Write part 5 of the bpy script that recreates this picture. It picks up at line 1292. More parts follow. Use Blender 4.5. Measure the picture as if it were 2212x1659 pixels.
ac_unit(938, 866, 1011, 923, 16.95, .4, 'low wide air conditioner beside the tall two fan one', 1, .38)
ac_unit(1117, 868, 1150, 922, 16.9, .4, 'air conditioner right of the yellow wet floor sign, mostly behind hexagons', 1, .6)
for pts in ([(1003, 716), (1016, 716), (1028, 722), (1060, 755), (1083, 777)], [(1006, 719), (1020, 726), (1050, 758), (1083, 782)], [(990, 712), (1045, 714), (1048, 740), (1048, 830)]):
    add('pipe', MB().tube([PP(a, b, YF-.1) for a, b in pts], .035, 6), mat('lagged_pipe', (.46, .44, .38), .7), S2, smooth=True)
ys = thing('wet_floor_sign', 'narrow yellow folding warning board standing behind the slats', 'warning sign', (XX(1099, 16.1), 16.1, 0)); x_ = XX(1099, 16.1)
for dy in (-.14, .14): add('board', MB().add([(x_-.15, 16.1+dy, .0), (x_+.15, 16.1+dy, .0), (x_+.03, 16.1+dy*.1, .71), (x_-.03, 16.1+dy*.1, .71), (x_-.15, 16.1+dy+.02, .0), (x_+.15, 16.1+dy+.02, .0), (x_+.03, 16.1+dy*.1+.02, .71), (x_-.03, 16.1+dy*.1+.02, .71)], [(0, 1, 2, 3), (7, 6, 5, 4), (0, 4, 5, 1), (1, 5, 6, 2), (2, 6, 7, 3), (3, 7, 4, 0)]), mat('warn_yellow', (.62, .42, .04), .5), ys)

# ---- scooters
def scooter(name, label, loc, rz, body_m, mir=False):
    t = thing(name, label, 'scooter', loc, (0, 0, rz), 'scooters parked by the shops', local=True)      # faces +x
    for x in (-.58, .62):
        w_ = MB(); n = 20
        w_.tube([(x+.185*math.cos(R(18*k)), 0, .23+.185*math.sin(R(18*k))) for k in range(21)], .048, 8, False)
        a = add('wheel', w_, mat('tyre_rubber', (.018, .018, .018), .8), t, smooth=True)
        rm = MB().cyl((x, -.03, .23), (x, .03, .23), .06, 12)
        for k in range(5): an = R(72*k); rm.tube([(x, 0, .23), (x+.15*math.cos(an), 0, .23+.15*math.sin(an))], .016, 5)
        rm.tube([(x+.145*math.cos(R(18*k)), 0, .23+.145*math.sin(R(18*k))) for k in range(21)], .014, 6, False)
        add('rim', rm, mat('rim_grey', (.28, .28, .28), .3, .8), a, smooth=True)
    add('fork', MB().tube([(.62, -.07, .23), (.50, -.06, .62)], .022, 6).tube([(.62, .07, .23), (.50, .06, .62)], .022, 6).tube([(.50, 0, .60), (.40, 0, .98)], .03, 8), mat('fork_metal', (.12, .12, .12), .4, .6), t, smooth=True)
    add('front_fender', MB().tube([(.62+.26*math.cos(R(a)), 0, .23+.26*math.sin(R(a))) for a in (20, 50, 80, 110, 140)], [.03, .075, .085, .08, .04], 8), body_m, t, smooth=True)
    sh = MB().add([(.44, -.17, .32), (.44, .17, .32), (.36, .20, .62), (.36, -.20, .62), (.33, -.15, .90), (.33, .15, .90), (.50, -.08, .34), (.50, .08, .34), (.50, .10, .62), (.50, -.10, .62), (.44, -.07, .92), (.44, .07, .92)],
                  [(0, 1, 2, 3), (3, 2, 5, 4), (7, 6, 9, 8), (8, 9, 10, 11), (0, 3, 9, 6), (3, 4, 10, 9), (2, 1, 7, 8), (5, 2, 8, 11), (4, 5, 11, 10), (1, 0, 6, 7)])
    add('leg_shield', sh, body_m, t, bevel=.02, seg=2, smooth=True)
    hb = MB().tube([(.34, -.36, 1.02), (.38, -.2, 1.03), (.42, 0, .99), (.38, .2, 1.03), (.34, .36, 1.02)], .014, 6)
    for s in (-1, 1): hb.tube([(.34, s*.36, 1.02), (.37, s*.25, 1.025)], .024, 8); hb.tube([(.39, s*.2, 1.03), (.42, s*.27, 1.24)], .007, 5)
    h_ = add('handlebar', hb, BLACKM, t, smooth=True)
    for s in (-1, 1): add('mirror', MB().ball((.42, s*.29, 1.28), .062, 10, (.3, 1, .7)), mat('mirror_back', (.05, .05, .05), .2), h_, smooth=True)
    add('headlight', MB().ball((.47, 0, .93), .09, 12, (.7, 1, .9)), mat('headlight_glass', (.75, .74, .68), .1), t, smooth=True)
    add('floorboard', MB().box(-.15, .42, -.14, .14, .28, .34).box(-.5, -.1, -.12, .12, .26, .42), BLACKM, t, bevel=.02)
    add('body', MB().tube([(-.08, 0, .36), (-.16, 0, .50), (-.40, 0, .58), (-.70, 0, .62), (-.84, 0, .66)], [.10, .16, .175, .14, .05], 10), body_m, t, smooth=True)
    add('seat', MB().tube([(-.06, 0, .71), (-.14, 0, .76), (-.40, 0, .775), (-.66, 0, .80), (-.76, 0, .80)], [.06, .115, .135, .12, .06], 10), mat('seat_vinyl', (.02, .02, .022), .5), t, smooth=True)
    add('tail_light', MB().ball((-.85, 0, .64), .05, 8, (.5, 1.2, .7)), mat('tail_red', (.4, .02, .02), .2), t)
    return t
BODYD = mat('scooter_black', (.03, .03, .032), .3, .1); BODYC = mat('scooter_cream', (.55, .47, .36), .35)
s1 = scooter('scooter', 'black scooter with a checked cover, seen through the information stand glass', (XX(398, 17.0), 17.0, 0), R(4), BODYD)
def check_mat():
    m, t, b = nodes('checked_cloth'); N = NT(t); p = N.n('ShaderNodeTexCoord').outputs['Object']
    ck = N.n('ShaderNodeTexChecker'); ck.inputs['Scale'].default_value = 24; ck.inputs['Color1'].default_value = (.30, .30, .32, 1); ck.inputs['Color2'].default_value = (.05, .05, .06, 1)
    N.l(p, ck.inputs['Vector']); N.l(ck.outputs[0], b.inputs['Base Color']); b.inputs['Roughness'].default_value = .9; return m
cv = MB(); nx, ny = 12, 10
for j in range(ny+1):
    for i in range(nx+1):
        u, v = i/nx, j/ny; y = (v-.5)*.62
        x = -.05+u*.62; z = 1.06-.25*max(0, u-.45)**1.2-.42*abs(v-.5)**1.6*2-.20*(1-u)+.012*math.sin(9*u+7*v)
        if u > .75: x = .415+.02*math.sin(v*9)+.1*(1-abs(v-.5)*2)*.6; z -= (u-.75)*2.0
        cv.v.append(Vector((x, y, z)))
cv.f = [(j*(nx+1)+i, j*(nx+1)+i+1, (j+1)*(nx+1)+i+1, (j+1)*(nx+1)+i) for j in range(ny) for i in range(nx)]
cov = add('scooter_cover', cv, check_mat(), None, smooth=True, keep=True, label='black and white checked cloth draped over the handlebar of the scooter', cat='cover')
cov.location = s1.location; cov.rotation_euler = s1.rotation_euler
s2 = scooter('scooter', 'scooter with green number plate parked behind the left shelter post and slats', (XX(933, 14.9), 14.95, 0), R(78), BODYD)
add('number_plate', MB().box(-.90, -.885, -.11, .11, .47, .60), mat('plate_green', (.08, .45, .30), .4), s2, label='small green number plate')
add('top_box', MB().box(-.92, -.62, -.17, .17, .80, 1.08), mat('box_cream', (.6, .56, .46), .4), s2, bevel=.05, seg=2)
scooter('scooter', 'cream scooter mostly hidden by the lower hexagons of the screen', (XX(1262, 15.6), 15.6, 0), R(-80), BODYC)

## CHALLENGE
Repeat back the data above, exact to the last character.

## ANSWER TO THE EXERCISE
Write part 5 of the bpy script that recreates this picture. It picks up at line 1292. More parts follow. Use Blender 4.5. Measure the picture as if it were 2212x1659 pixels.
ac_unit(938, 866, 1011, 923, 16.95, .4, 'low wide air conditioner beside the tall two fan one', 1, .38)
ac_unit(1117, 868, 1150, 922, 16.9, .4, 'air conditioner right of the yellow wet floor sign, mostly behind hexagons', 1, .6)
for pts in ([(1003, 716), (1016, 716), (1028, 722), (1060, 755), (1083, 777)], [(1006, 719), (1020, 726), (1050, 758), (1083, 782)], [(990, 712), (1045, 714), (1048, 740), (1048, 830)]):
    add('pipe', MB().tube([PP(a, b, YF-.1) for a, b in pts], .035, 6), mat('lagged_pipe', (.46, .44, .38), .7), S2, smooth=True)
ys = thing('wet_floor_sign', 'narrow yellow folding warning board standing behind the slats', 'warning sign', (XX(1099, 16.1), 16.1, 0)); x_ = XX(1099, 16.1)
for dy in (-.14, .14): add('board', MB().add([(x_-.15, 16.1+dy, .0), (x_+.15, 16.1+dy, .0), (x_+.03, 16.1+dy*.1, .71), (x_-.03, 16.1+dy*.1, .71), (x_-.15, 16.1+dy+.02, .0), (x_+.15, 16.1+dy+.02, .0), (x_+.03, 16.1+dy*.1+.02, .71), (x_-.03, 16.1+dy*.1+.02, .71)], [(0, 1, 2, 3), (7, 6, 5, 4), (0, 4, 5, 1), (1, 5, 6, 2), (2, 6, 7, 3), (3, 7, 4, 0)]), mat('warn_yellow', (.62, .42, .04), .5), ys)

# ---- scooters
def scooter(name, label, loc, rz, body_m, mir=False):
    t = thing(name, label, 'scooter', loc, (0, 0, rz), 'scooters parked by the shops', local=True)      # faces +x
    for x in (-.58, .62):
        w_ = MB(); n = 20
        w_.tube([(x+.185*math.cos(R(18*k)), 0, .23+.185*math.sin(R(18*k))) for k in range(21)], .048, 8, False)
        a = add('wheel', w_, mat('tyre_rubber', (.018, .018, .018), .8), t, smooth=True)
        rm = MB().cyl((x, -.03, .23), (x, .03, .23), .06, 12)
        for k in range(5): an = R(72*k); rm.tube([(x, 0, .23), (x+.15*math.cos(an), 0, .23+.15*math.sin(an))], .016, 5)
        rm.tube([(x+.145*math.cos(R(18*k)), 0, .23+.145*math.sin(R(18*k))) for k in range(21)], .014, 6, False)
        add('rim', rm, mat('rim_grey', (.28, .28, .28), .3, .8), a, smooth=True)
    add('fork', MB().tube([(.62, -.07, .23), (.50, -.06, .62)], .022, 6).tube([(.62, .07, .23), (.50, .06, .62)], .022, 6).tube([(.50, 0, .60), (.40, 0, .98)], .03, 8), mat('fork_metal', (.12, .12, .12), .4, .6), t, smooth=True)
    add('front_fender', MB().tube([(.62+.26*math.cos(R(a)), 0, .23+.26*math.sin(R(a))) for a in (20, 50, 80, 110, 140)], [.03, .075, .085, .08, .04], 8), body_m, t, smooth=True)
    sh = MB().add([(.44, -.17, .32), (.44, .17, .32), (.36, .20, .62), (.36, -.20, .62), (.33, -.15, .90), (.33, .15, .90), (.50, -.08, .34), (.50, .08, .34), (.50, .10, .62), (.50, -.10, .62), (.44, -.07, .92), (.44, .07, .92)],
                  [(0, 1, 2, 3), (3, 2, 5, 4), (7, 6, 9, 8), (8, 9, 10, 11), (0, 3, 9, 6), (3, 4, 10, 9), (2, 1, 7, 8), (5, 2, 8, 11), (4, 5, 11, 10), (1, 0, 6, 7)])
    add('leg_shield', sh, body_m, t, bevel=.02, seg=2, smooth=True)
    hb = MB().tube([(.34, -.36, 1.02), (.38, -.2, 1.03), (.42, 0, .99), (.38, .2, 1.03), (.34, .36, 1.02)], .014, 6)
    for s in (-1, 1): hb.tube([(.34, s*.36, 1.02), (.37, s*.25, 1.025)], .024, 8); hb.tube([(.39, s*.2, 1.03), (.42, s*.27, 1.24)], .007, 5)
    h_ = add('handlebar', hb, BLACKM, t, smooth=True)
    for s in (-1, 1): add('mirror', MB().ball((.42, s*.29, 1.28), .062, 10, (.3, 1, .7)), mat('mirror_back', (.05, .05, .05), .2), h_, smooth=True)
    add('headlight', MB().ball((.47, 0, .93), .09, 12, (.7, 1, .9)), mat('headlight_glass', (.75, .74, .68), .1), t, smooth=True)
    add('floorboard', MB().box(-.15, .42, -.14, .14, .28, .34).box(-.5, -.1, -.12, .12, .26, .42), BLACKM, t, bevel=.02)
    add('body', MB().tube([(-.08, 0, .36), (-.16, 0, .50), (-.40, 0, .58), (-.70, 0, .62), (-.84, 0, .66)], [.10, .16, .175, .14, .05], 10), body_m, t, smooth=True)
    add('seat', MB().tube([(-.06, 0, .71), (-.14, 0, .76), (-.40, 0, .775), (-.66, 0, .80), (-.76, 0, .80)], [.06, .115, .135, .12, .06], 10), mat('seat_vinyl', (.02, .02, .022), .5), t, smooth=True)
    add('tail_light', MB().ball((-.85, 0, .64), .05, 8, (.5, 1.2, .7)), mat('tail_red', (.4, .02, .02), .2), t)
    return t
BODYD = mat('scooter_black', (.03, .03, .032), .3, .1); BODYC = mat('scooter_cream', (.55, .47, .36), .35)
s1 = scooter('scooter', 'black scooter with a checked cover, seen through the information stand glass', (XX(398, 17.0), 17.0, 0), R(4), BODYD)
def check_mat():
    m, t, b = nodes('checked_cloth'); N = NT(t); p = N.n('ShaderNodeTexCoord').outputs['Object']
    ck = N.n('ShaderNodeTexChecker'); ck.inputs['Scale'].default_value = 24; ck.inputs['Color1'].default_value = (.30, .30, .32, 1); ck.inputs['Color2'].default_value = (.05, .05, .06, 1)
    N.l(p, ck.inputs['Vector']); N.l(ck.outputs[0], b.inputs['Base Color']); b.inputs['Roughness'].default_value = .9; return m
cv = MB(); nx, ny = 12, 10
for j in range(ny+1):
    for i in range(nx+1):
        u, v = i/nx, j/ny; y = (v-.5)*.62
        x = -.05+u*.62; z = 1.06-.25*max(0, u-.45)**1.2-.42*abs(v-.5)**1.6*2-.20*(1-u)+.012*math.sin(9*u+7*v)
        if u > .75: x = .415+.02*math.sin(v*9)+.1*(1-abs(v-.5)*2)*.6; z -= (u-.75)*2.0
        cv.v.append(Vector((x, y, z)))
cv.f = [(j*(nx+1)+i, j*(nx+1)+i+1, (j+1)*(nx+1)+i+1, (j+1)*(nx+1)+i) for j in range(ny) for i in range(nx)]
cov = add('scooter_cover', cv, check_mat(), None, smooth=True, keep=True, label='black and white checked cloth draped over the handlebar of the scooter', cat='cover')
cov.location = s1.location; cov.rotation_euler = s1.rotation_euler
s2 = scooter('scooter', 'scooter with green number plate parked behind the left shelter post and slats', (XX(933, 14.9), 14.95, 0), R(78), BODYD)
add('number_plate', MB().box(-.90, -.885, -.11, .11, .47, .60), mat('plate_green', (.08, .45, .30), .4), s2, label='small green number plate')
add('top_box', MB().box(-.92, -.62, -.17, .17, .80, 1.08), mat('box_cream', (.6, .56, .46), .4), s2, bevel=.05, seg=2)
scooter('scooter', 'cream scooter mostly hidden by the lower hexagons of the screen', (XX(1262, 15.6), 15.6, 0), R(-80), BODYC)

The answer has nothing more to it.